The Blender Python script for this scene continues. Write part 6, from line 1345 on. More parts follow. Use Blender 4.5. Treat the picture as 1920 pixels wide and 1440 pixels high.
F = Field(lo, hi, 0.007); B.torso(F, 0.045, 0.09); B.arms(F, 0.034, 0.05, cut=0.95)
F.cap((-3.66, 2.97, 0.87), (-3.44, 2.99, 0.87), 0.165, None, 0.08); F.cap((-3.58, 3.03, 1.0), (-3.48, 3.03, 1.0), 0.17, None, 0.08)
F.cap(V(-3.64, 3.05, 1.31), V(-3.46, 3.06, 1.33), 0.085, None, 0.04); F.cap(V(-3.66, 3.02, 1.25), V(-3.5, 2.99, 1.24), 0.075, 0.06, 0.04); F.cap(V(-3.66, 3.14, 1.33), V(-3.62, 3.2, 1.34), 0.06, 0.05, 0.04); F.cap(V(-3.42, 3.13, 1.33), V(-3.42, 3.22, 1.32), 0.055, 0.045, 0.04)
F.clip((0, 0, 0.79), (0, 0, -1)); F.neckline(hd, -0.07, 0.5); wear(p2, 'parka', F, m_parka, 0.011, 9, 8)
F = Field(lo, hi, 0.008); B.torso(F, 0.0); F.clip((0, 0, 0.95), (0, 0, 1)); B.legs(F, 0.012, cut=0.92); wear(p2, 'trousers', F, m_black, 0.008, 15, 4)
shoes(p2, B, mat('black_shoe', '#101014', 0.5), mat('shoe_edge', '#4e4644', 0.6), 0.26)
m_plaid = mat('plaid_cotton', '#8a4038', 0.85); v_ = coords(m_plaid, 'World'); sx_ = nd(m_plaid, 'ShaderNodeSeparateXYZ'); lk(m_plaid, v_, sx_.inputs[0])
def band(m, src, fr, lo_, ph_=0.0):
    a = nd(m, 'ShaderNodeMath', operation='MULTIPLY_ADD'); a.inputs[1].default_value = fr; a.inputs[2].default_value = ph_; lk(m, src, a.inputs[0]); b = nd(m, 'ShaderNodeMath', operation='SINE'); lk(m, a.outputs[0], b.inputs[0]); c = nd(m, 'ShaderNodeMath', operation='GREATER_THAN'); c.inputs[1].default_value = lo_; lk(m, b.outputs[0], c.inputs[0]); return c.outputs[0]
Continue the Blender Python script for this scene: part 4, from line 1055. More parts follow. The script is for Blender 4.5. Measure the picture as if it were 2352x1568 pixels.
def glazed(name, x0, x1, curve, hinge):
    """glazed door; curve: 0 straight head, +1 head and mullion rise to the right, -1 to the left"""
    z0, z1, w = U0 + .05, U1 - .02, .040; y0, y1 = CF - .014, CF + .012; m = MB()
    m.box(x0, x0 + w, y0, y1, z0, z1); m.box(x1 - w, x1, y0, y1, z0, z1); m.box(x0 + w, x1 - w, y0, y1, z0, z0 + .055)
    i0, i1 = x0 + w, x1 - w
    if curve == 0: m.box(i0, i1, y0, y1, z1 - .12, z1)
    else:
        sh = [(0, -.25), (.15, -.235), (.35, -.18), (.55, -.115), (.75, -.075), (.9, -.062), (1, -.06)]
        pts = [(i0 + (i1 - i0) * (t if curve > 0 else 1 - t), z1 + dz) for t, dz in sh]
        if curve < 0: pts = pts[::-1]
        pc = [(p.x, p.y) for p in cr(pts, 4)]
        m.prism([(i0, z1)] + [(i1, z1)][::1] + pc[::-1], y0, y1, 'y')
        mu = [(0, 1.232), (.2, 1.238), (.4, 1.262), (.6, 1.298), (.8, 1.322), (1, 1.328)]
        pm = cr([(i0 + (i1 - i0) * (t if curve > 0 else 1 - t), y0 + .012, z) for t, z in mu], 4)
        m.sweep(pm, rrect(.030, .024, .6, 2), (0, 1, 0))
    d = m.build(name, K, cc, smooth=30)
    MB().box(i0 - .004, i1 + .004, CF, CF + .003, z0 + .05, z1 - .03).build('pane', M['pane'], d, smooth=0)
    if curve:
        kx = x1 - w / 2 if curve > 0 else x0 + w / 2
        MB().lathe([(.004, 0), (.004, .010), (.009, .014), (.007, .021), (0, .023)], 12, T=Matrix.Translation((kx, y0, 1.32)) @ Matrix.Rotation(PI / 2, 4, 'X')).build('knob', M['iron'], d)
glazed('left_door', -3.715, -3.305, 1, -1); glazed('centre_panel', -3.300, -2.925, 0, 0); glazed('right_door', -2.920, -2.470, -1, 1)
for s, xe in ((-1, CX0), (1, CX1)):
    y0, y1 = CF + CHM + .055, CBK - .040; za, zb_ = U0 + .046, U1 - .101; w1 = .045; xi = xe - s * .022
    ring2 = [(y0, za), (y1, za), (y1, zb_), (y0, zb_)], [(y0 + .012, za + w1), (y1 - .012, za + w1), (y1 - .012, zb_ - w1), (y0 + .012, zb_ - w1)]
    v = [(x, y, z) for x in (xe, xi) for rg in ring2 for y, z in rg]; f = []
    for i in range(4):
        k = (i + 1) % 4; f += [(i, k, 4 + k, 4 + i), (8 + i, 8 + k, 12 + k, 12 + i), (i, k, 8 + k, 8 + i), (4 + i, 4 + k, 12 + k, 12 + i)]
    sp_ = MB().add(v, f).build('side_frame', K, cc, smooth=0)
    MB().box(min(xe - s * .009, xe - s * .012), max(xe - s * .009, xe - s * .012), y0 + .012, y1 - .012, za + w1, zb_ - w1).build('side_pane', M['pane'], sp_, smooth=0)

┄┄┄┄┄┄

Direction: From the listing above, extract all records word for word.

Reply:
The Blender Python script for this scene continues. Write part 6, from line 1345 on. More parts follow. Use Blender 4.5. Treat the picture as 1920 pixels wide and 1440 pixels high.
F = Field(lo, hi, 0.007); B.torso(F, 0.045, 0.09); B.arms(F, 0.034, 0.05, cut=0.95)
F.cap((-3.66, 2.97, 0.87), (-3.44, 2.99, 0.87), 0.165, None, 0.08); F.cap((-3.58, 3.03, 1.0), (-3.48, 3.03, 1.0), 0.17, None, 0.08)
F.cap(V(-3.64, 3.05, 1.31), V(-3.46, 3.06, 1.33), 0.085, None, 0.04); F.cap(V(-3.66, 3.02, 1.25), V(-3.5, 2.99, 1.24), 0.075, 0.06, 0.04); F.cap(V(-3.66, 3.14, 1.33), V(-3.62, 3.2, 1.34), 0.06, 0.05, 0.04); F.cap(V(-3.42, 3.13, 1.33), V(-3.42, 3.22, 1.32), 0.055, 0.045, 0.04)
F.clip((0, 0, 0.79), (0, 0, -1)); F.neckline(hd, -0.07, 0.5); wear(p2, 'parka', F, m_parka, 0.011, 9, 8)
F = Field(lo, hi, 0.008); B.torso(F, 0.0); F.clip((0, 0, 0.95), (0, 0, 1)); B.legs(F, 0.012, cut=0.92); wear(p2, 'trousers', F, m_black, 0.008, 15, 4)
shoes(p2, B, mat('black_shoe', '#101014', 0.5), mat('shoe_edge', '#4e4644', 0.6), 0.26)
m_plaid = mat('plaid_cotton', '#8a4038', 0.85); v_ = coords(m_plaid, 'World'); sx_ = nd(m_plaid, 'ShaderNodeSeparateXYZ'); lk(m_plaid, v_, sx_.inputs[0])
def band(m, src, fr, lo_, ph_=0.0):
    a = nd(m, 'ShaderNodeMath', operation='MULTIPLY_ADD'); a.inputs[1].default_value = fr; a.inputs[2].default_value = ph_; lk(m, src, a.inputs[0]); b = nd(m, 'ShaderNodeMath', operation='SINE'); lk(m, a.outputs[0], b.inputs[0]); c = nd(m, 'ShaderNodeMath', operation='GREATER_THAN'); c.inputs[1].default_value = lo_; lk(m, b.outputs[0], c.inputs[0]); return c.outputs[0]
Continue the Blender Python script for this scene: part 4, from line 1055. More parts follow. The script is for Blender 4.5. Measure the picture as if it were 2352x1568 pixels.
def glazed(name, x0, x1, curve, hinge):
    """glazed door; curve: 0 straight head, +1 head and mullion rise to the right, -1 to the left"""
    z0, z1, w = U0 + .05, U1 - .02, .040; y0, y1 = CF - .014, CF + .012; m = MB()
    m.box(x0, x0 + w, y0, y1, z0, z1); m.box(x1 - w, x1, y0, y1, z0, z1); m.box(x0 + w, x1 - w, y0, y1, z0, z0 + .055)
    i0, i1 = x0 + w, x1 - w
    if curve == 0: m.box(i0, i1, y0, y1, z1 - .12, z1)
    else:
        sh = [(0, -.25), (.15, -.235), (.35, -.18), (.55, -.115), (.75, -.075), (.9, -.062), (1, -.06)]
        pts = [(i0 + (i1 - i0) * (t if curve > 0 else 1 - t), z1 + dz) for t, dz in sh]
        if curve < 0: pts = pts[::-1]
        pc = [(p.x, p.y) for p in cr(pts, 4)]
        m.prism([(i0, z1)] + [(i1, z1)][::1] + pc[::-1], y0, y1, 'y')
        mu = [(0, 1.232), (.2, 1.238), (.4, 1.262), (.6, 1.298), (.8, 1.322), (1, 1.328)]
        pm = cr([(i0 + (i1 - i0) * (t if curve > 0 else 1 - t), y0 + .012, z) for t, z in mu], 4)
        m.sweep(pm, rrect(.030, .024, .6, 2), (0, 1, 0))
    d = m.build(name, K, cc, smooth=30)
    MB().box(i0 - .004, i1 + .004, CF, CF + .003, z0 + .05, z1 - .03).build('pane', M['pane'], d, smooth=0)
    if curve:
        kx = x1 - w / 2 if curve > 0 else x0 + w / 2
        MB().lathe([(.004, 0), (.004, .010), (.009, .014), (.007, .021), (0, .023)], 12, T=Matrix.Translation((kx, y0, 1.32)) @ Matrix.Rotation(PI / 2, 4, 'X')).build('knob', M['iron'], d)
glazed('left_door', -3.715, -3.305, 1, -1); glazed('centre_panel', -3.300, -2.925, 0, 0); glazed('right_door', -2.920, -2.470, -1, 1)
for s, xe in ((-1, CX0), (1, CX1)):
    y0, y1 = CF + CHM + .055, CBK - .040; za, zb_ = U0 + .046, U1 - .101; w1 = .045; xi = xe - s * .022
    ring2 = [(y0, za), (y1, za), (y1, zb_), (y0, zb_)], [(y0 + .012, za + w1), (y1 - .012, za + w1), (y1 - .012, zb_ - w1), (y0 + .012, zb_ - w1)]
    v = [(x, y, z) for x in (xe, xi) for rg in ring2 for y, z in rg]; f = []
    for i in range(4):
        k = (i + 1) % 4; f += [(i, k, 4 + k, 4 + i), (8 + i, 8 + k, 12 + k, 12 + i), (i, k, 8 + k, 8 + i), (4 + i, 4 + k, 12 + k, 12 + i)]
    sp_ = MB().add(v, f).build('side_frame', K, cc, smooth=0)
    MB().box(min(xe - s * .009, xe - s * .012), max(xe - s * .009, xe - s * .012), y0 + .012, y1 - .012, za + w1, zb_ - w1).build('side_pane', M['pane'], sp_, smooth=0)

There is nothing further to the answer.